Saturday, March 9, 2019

Captain Marvel - Review


Captain Marvel

Academy Award winner Brie Larson (“The Room”) and Samuel L. Jackson star in the next evolution in what appears to be an endless array American comic books published by Marvel Comics and created by Stan Lee. This latest effort called “Captain Marvel” (a female superhero for a change) is an extraterrestrial Kree warrior who finds herself caught in the middle of an intergalactic battle between her people and the Skrulls. Living on Earth in 1995, she keeps having recurring memories of another life as U.S. Air Force pilot Carol Danvers. With help from Nick Fury, Captain Marvel tries to uncover the secrets of her past while harnessing her special superpowers to end the war with the evil Skrulls.

REVIEW: Captain Marvel stands out for one important reason and that is given I had no peripheral prior knowledge of the character and her super powers I was indeed impressed with how the directors made her back story and the evolution of her super power rather easy to understand from the onset.

I am not a fan of comic books and I was worried I would be lost in the minutiae and nuance of some insider details - knowledge that only the true die hard comic book fans would have. But I soon realized in the film that this screen adaptation plot was going to be very struggle free viewing thanks to the effort of fuel Directors Anna Boden and Ryan Fleck who moved the film along with good pace, lots of clarity and overall made it a solid coherent entertainment experience for all of its 2:05 minute running time.

Brie Larson and Sam Jackson have loads of on screen chemistry as we get to see how they work effectively in saving the universe together. We also see them delve separably into subplots of how her human character Carol Danvers struggled to reconcile her having mysterious flash backs of a previous life and how Jackson’s Nick Fury younger more mischievous light hearted side evolved into the more stoic serious minded black eye patch leather trench coat wearing icon. Jackson was especially effective playing the younger Fury with a performance that was kind of a hybrid form of both his “Die Hard with a Vengeance” character Zeus Carver and his “Pulp Fiction” Jules Winnfield.

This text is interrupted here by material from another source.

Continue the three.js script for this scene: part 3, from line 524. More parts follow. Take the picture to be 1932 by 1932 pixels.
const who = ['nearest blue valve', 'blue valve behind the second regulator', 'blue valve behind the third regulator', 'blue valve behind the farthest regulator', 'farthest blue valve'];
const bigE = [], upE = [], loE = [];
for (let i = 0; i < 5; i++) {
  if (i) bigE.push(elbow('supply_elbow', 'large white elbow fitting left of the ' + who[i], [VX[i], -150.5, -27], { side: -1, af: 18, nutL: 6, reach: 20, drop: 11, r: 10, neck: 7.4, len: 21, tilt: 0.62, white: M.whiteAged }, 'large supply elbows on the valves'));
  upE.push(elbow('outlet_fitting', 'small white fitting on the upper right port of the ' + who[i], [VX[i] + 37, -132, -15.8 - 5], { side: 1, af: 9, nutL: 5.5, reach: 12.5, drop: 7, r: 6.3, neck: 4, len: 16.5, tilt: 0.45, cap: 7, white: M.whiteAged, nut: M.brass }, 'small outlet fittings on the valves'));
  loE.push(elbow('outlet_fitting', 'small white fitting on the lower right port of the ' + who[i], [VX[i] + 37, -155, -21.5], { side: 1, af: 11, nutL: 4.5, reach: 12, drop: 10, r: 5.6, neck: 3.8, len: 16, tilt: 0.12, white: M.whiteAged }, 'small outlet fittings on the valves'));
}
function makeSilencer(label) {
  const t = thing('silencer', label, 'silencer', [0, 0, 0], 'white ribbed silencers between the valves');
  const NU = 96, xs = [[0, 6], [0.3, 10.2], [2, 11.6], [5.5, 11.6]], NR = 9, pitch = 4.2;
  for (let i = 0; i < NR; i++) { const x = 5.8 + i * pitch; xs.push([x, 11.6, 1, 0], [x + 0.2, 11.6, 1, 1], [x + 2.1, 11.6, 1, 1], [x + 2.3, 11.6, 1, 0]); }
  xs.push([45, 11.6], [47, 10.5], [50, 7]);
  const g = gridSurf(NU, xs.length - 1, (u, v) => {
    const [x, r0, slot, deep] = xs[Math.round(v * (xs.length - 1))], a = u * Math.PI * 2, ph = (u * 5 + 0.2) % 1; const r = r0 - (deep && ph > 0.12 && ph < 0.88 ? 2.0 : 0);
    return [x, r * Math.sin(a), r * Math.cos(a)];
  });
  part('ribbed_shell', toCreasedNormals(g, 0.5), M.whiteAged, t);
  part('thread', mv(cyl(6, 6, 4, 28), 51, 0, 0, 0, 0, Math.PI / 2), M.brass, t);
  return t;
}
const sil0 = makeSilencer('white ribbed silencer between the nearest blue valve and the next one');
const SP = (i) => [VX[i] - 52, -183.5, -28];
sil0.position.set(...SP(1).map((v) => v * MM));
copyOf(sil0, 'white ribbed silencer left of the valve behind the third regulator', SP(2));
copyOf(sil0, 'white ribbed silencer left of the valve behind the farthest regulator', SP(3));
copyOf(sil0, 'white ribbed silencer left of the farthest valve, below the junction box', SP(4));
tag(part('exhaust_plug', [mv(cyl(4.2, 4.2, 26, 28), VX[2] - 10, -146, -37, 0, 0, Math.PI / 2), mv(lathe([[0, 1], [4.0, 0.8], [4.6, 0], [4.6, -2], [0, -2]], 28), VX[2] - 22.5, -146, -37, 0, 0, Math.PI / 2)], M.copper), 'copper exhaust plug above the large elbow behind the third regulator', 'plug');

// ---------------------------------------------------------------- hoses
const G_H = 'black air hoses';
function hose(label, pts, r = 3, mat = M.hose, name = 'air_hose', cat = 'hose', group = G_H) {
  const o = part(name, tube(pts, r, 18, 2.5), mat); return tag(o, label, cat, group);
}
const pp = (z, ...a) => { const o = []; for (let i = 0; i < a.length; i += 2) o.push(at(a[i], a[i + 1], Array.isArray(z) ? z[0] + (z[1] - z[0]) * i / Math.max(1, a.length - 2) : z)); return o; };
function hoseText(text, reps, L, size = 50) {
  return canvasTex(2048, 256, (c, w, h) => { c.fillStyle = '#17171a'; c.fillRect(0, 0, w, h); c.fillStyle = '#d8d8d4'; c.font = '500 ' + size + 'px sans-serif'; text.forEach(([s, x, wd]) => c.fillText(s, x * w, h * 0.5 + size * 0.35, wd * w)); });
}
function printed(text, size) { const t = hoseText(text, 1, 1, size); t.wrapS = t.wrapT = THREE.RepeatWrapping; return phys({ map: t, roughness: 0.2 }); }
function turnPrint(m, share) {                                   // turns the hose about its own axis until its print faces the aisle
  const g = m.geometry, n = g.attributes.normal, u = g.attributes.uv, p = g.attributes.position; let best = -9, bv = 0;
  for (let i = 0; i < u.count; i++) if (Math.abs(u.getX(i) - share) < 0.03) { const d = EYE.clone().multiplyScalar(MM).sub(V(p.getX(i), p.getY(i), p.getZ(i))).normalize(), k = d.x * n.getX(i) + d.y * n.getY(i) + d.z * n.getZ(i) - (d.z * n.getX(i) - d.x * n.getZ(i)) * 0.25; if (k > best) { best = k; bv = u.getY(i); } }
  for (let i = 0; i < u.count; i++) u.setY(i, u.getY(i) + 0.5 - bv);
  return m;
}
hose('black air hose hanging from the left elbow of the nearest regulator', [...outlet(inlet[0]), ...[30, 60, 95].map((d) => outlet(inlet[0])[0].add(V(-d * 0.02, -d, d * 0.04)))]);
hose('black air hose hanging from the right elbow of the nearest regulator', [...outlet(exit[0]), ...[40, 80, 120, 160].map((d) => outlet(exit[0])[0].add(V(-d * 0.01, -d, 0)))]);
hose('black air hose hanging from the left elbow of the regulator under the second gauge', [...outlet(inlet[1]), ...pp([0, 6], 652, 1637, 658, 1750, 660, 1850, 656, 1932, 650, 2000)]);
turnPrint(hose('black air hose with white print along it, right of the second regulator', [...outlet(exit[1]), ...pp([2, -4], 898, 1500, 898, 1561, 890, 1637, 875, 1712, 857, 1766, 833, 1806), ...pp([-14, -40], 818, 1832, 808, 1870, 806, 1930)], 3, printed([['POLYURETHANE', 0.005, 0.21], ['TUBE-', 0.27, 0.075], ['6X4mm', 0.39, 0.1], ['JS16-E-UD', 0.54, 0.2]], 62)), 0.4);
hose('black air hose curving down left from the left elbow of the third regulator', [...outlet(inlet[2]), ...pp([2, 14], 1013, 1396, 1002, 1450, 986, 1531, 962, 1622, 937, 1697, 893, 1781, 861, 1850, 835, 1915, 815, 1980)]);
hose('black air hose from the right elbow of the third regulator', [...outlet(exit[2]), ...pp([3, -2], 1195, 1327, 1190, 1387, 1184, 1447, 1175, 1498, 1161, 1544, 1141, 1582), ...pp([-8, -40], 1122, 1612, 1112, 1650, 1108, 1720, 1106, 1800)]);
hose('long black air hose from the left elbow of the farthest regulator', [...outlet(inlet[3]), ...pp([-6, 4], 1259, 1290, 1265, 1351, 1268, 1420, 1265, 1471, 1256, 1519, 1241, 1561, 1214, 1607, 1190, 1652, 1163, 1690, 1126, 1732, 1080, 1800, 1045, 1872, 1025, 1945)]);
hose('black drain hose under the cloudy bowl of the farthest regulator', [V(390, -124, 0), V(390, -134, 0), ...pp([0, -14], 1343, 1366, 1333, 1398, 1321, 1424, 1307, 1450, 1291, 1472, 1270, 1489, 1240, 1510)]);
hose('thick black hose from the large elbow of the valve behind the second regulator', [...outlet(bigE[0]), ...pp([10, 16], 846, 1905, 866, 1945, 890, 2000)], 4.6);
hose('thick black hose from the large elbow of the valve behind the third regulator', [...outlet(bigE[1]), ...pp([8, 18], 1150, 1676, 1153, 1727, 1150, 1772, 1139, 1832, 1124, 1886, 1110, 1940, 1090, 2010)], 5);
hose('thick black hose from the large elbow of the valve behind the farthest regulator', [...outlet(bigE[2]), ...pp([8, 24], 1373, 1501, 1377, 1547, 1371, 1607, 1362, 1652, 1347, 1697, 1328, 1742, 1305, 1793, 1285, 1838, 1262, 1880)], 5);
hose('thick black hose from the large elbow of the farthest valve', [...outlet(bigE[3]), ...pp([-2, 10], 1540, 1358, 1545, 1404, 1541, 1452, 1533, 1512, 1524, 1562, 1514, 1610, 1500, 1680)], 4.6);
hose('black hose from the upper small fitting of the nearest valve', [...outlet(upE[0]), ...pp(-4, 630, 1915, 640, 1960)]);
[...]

He was a great source of well-timed stinging dagger like humor and equally genuine self-deprecating comic relief. Actually the whole film had surprisingly far more humor that your typical comic book character driven film as the plot moved rather adroitly along from action to serious dramatic moments to action to rather cleaver moments to action to rather down right super funny moments.

This Marvel Comic Book Hero effort really doesn't break any new ground per-se, as there are plenty of the standard running, aerial chases, jumping, fighting, body slamming, humans flying and flashes of brilliant lights blowing stuff up. But in the aggregate this film has enough of the “right stuff” as a smart genuinely compelling stand-alone film that assuredly will be offering up many more sequels to come.

Captain Marvel is fun and well worth seeing. To be sure, have ”No Doubt”………..You  can take this pink ribbon off her eyes as she’s “not just a girl”.